You are either mis-understanding the scope of the graphs shown or deliberately trying to draw an impossible conclusion based on the simple premise of manufacturing over time.
This is based as a percentage. 3.3% of several million of 6-pin/8-pin graphics cards vs 4% of thousands or hundreds of thousands or maybe even a million or so 12VHPWR graphics cards DOES NOT mean that there has been more failures of those within a couple of years vs 15+ years of the existing 6+2pin PCIe power connection existing. I'd hazard a guess that more graphics cards that were manufactured with 6+2pin connectors have been scrapped/recycled than 12VHPWR have been manufactured within the last 2 years.
It's also based on survey data, not actual recording of hardware failures/returns or the result of some intermediate party that has some reason to keep statistics on such a thing (e.g. an insurance company, etc.), so it's not exactly an infallible data set.
Using that same percentage against a sample of 100 of each type would mean that maybe 3 of one type and 4 of the other type would have issues. In any case they would need another 20+ years of both types being manufactured equally before they would even be close of approaching a similar number of overall failures.
I'm not defending the 12VHPWR standard - as soon as I saw it and the power limits designed for it I was like "ok... we'll see how that goes" having already seen failures on the existing 6+2pin system which (as GN itself touched upon) has quite an amount of headroom in its design. To be honest, I was surprised to see so many issues straight out of the gate - I expected it to at least be more of a used / second hand market type of issue.

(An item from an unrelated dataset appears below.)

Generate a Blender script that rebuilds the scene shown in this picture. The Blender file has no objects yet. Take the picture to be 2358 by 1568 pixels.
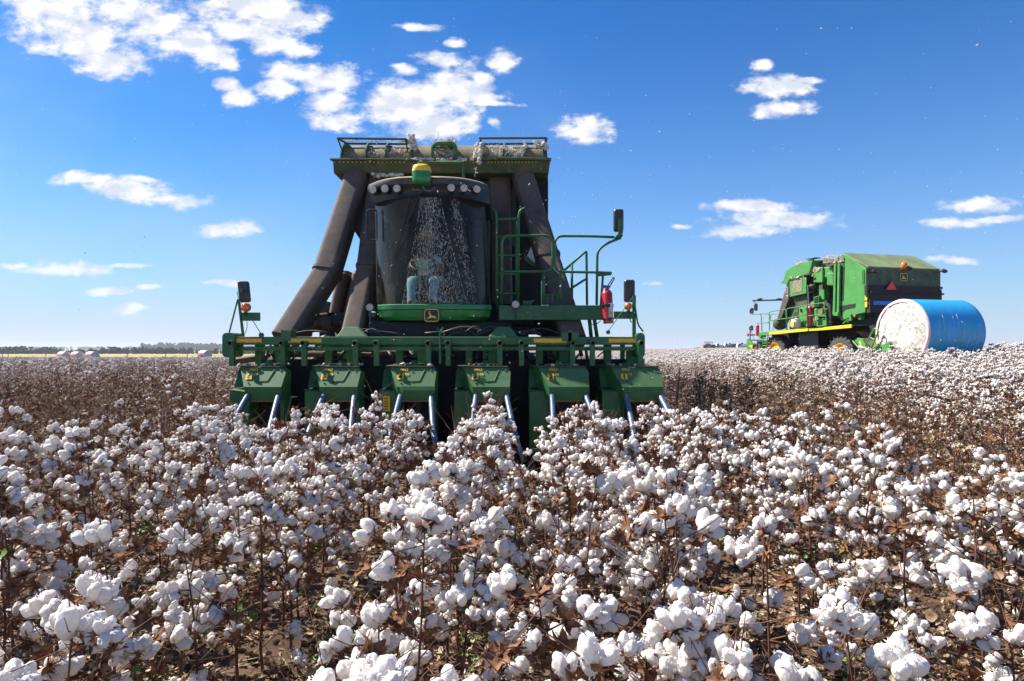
import bpy, bmesh, math, random
import numpy as np
from mathutils import Vector, Matrix, Euler, noise
R = math.radians
scene = bpy.context.scene
C = scene.collection
# ------------------------------------------------------------------ camera
F = 1572.0           # focal length in units of a 2358-pixel wide frame
HZ = 803.0           # horizon row in that frame
CAMZ = 1.6
cam_d = bpy.data.cameras.new('camera'); cam = bpy.data.objects.new('camera', cam_d); C.objects.link(cam)
cam.location = (0, 0, CAMZ); cam.rotation_euler = (R(90), 0, 0)
cam_d.sensor_width = 36; cam_d.lens = 36 * F / 2358; cam_d.shift_y = (HZ - 784) / 2358
cam_d.clip_start = 0.05; cam_d.clip_end = 9000
scene.camera = cam
scene.view_settings.view_transform = 'Standard'; scene.view_settings.look = 'None'
scene.view_settings.exposure = 0.98; scene.view_settings.gamma = 1
scene.render.film_transparent = False
cy = scene.cycles
cy.max_bounces = 6; cy.diffuse_bounces = 3; cy.glossy_bounces = 3; cy.transmission_bounces = 4; cy.transparent_max_bounces = 8
cy.sample_clamp_indirect = 6; cy.caustics_reflective = False; cy.caustics_refractive = False
# ------------------------------------------------------------------ sun and sky
SUN = Vector((-0.68, 0.26, 0.80)).normalized()
sd = bpy.data.lights.new('sun', 'SUN'); sd.energy = 5.0; sd.angle = R(0.5); sd.color = (1.0, 0.95, 0.87)
so = bpy.data.objects.new('sun', sd); C.objects.link(so)
so.rotation_euler = SUN.to_track_quat('Z', 'Y').to_euler(); so.location = (-30, 5, 40)
world = bpy.data.worlds.new('World'); scene.world = world; world.use_nodes = True
NT = world.node_tree; NT.nodes.clear()
def nn(nt, t, **kw):
    n = nt.nodes.new(t)
    for k, v in kw.items(): setattr(n, k, v)
    return n
def setin(nt, n, i, v):
    if isinstance(v, bpy.types.NodeSocket): nt.links.new(v, n.inputs[i])
    else: n.inputs[i].default_value = v
def M(nt, op, *a, clamp=False):
    n = nn(nt, 'ShaderNodeMath', operation=op, use_clamp=clamp)
    for i, v in enumerate(a): setin(nt, n, i, v)
    return n.outputs[0]
def VM(nt, op, *a, out=0):
    n = nn(nt, 'ShaderNodeVectorMath', operation=op)
    for i, v in enumerate(a): setin(nt, n, i, v)
    return n.outputs[out]
def MIXC(nt, f, a, b, blend='MIX'):
    n = nn(nt, 'ShaderNodeMix', data_type='RGBA', blend_type=blend)
    setin(nt, n, 0, f); setin(nt, n, 6, a); setin(nt, n, 7, b)
    return n.outputs[2]
def SS(nt, x, lo, hi):
    n = nn(nt, 'ShaderNodeMapRange', interpolation_type='SMOOTHSTEP')
    setin(nt, n, 0, x); n.inputs[1].default_value = lo; n.inputs[2].default_value = hi
    return n.outputs[0]
def NOISE(nt, vec, scale, detail=2, rough=0.5):
    n = nn(nt, 'ShaderNodeTexNoise')
    if vec is not None: nt.links.new(vec, n.inputs['Vector'])
    n.inputs['Scale'].default_value = scale; n.inputs['Detail'].default_value = detail; n.inputs['Roughness'].default_value = rough
    return n.outputs['Fac'], n.outputs['Color']
sky = nn(NT, 'ShaderNodeTexSky', sky_type='NISHITA', sun_disc=False)
sky.sun_elevation = math.asin(SUN.z); sky.sun_rotation = math.atan2(SUN.x, SUN.y)
sky.air_density = 1.0; sky.dust_density = 0.6; sky.ozone_density = 2.2; sky.altitude = 200
hs = nn(NT, 'ShaderNodeHueSaturation'); hs.inputs['Saturation'].default_value = 1.25; hs.inputs['Hue'].default_value = 0.5
NT.links.new(sky.outputs[0], hs.inputs['Color'])
tc = nn(NT, 'ShaderNodeTexCoord')
sep = nn(NT, 'ShaderNodeSeparateXYZ'); NT.links.new(tc.outputs['Generated'], sep.inputs[0])
yy = M(NT, 'MAXIMUM', sep.outputs[1], 0.02)
uu = M(NT, 'DIVIDE', sep.outputs[0], yy); vv = M(NT, 'DIVIDE', sep.outputs[2], yy)
cmb = nn(NT, 'ShaderNodeCombineXYZ'); NT.links.new(uu, cmb.inputs[0]); NT.links.new(vv, cmb.inputs[1])
uv = cmb.outputs[0]
# each cloud bank is a handful of overlapping soft ellipses of sky direction, torn up by noise
CL = [(150,25,120,75),(80,10,70,40),(205,85,90,60),(255,135,70,38),(290,25,90,40),
 (360,60,70,40),(430,98,80,40),(485,128,55,30),(525,155,25,14),(570,12,120,32),(650,35,85,42),(560,72,85,28),(625,95,60,24),(690,112,45,18),
 (520,190,30,14),(552,218,32,20),(690,160,60,26),(745,180,85,36),(650,200,50,22),(765,232,65,36),(785,278,48,22),
 (960,235,110,50),(1062,212,70,58),(890,235,50,38),(1000,290,110,28),(1105,182,30,30),(935,160,26,13),(1012,130,45,18),(1045,92,22,9),(960,60,45,8),
 (1148,135,40,24),(1345,298,58,28),(1350,322,38,16),(1140,288,22,14),
 (1755,155,24,14),(1790,200,70,24),(1802,258,64,19),(1862,185,34,8),
 (1735,478,88,12),(1790,508,130,18),(1710,532,80,16),
 (2275,470,75,18),(2290,505,85,8),(2190,515,75,12),(1573,521,18,6),
 (180,414,65,14),(290,436,95,20),(410,458,85,15),(325,412,40,8),
 (527,527,65,15),(160,620,100,15),(30,612,40,7),(295,608,48,6),(240,672,50,9),(345,665,30,7),(520,645,50,7),(285,715,45,10),
 (1500,657,18,5),(2190,605,48,9),(1120,245,60,6)]
dmin = None
wn_f, wn_c = NOISE(NT, uv, 7.0, 3, 0.5)
warp = VM(NT, 'SCALE', VM(NT, 'SUBTRACT', wn_c, (0.5, 0.5, 0.5))); warp.node.inputs[3].default_value = 0.028
uvw = VM(NT, 'ADD', uv, warp)
for (px, py, rx, ry) in CL:
    cx, cyy = (px - 1179) / F, (HZ - py) / F; sx, sy = F / rx, F / ry
    q = VM(NT, 'MULTIPLY_ADD', uvw, (sx, sy, 0), (-cx * sx, -cyy * sy, 0))
    l = VM(NT, 'LENGTH', q, out=1)
    dmin = l if dmin is None else M(NT, 'SMOOTH_MIN', dmin, l, 0.25)
uvs = VM(NT, 'MULTIPLY', uv, (1.0, 1.7, 1.0))
n1, _ = NOISE(NT, uvs, 15.0, 9, 0.62)
n3, _ = NOISE(NT, uvs, 42.0, 6, 0.6)
n2, _ = NOISE(NT, VM(NT, 'ADD', uvs, (0.012, -0.020, 0)), 15.0, 4, 0.5)
fld = M(NT, 'ADD', M(NT, 'SUBTRACT', 1.32, dmin), M(NT, 'ADD', M(NT, 'MULTIPLY', M(NT, 'SUBTRACT', n1, 0.5), 2.7), M(NT, 'MULTIPLY', M(NT, 'SUBTRACT', n3, 0.5), 1.7)))
alpha = M(NT, 'MULTIPLY', SS(NT, fld, -0.12, 0.85), M(NT, 'GREATER_THAN', sep.outputs[1], 0.05))
alpha = M(NT, 'MULTIPLY', alpha, M(NT, 'ADD', M(NT, 'MULTIPLY', SS(NT, vv, 0.05, 0.3), 0.32), 0.65))
shade = SS(NT, M(NT, 'ADD', M(NT, 'SUBTRACT', n1, n2), M(NT, 'MULTIPLY', fld, 0.03)), -0.10, 0.15)
ccol = MIXC(NT, shade, (6.4, 6.8, 7.8, 1), (9.3, 9.1, 9.0, 1))
# low-lying pale haze towards the horizon and broad soft veils
veil_f, _ = NOISE(NT, VM(NT, 'MULTIPLY', uv, (1, 2.0, 1)), 2.2, 3, 0.5)
lowv = M(NT, 'MULTIPLY', M(NT, 'EXPONENT', M(NT, 'MULTIPLY', M(NT, 'MAXIMUM', sep.outputs[2], 0.0), -6.8)), 0.97)
pale = M(NT, 'ADD', lowv, M(NT, 'MULTIPLY', SS(NT, M(NT, 'ADD', veil_f, M(NT, 'MULTIPLY', uu, -0.30)), 0.45, 1.0), 0.20), clamp=True)
graded = MIXC(NT, 1.0, hs.outputs[0], (0.04, 0.86, 1.42, 1), 'MULTIPLY')
zd = M(NT, 'SUBTRACT', 1.0, M(NT, 'MULTIPLY', SS(NT, sep.outputs[2], 0.10, 0.50), 0.12))
g0 = graded; graded = VM(NT, 'SCALE', g0); NT.links.new(zd, graded.node.inputs[3])
base = MIXC(NT, pale, graded, (5.9, 6.5, 7.9, 1))
out_c = MIXC(NT, alpha, base, ccol)
bg = nn(NT, 'ShaderNodeBackground'); NT.links.new(out_c, bg.inputs[0]); bg.inputs[1].default_value = 0.0605
wo = nn(NT, 'ShaderNodeOutputWorld'); NT.links.new(bg.outputs[0], wo.inputs[0])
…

Also, the simple premise of 'make something better than existed before' has certainly not been the case - if anything 12VHPWR has made the argument for the
HPCE + PCIe connector (see link) a much stronger one even if that means backwards compatibility may go out the window or a load of cases with seperate GPU mounts and extension cables need to replacement parts (unless some cards have an auxiliary port).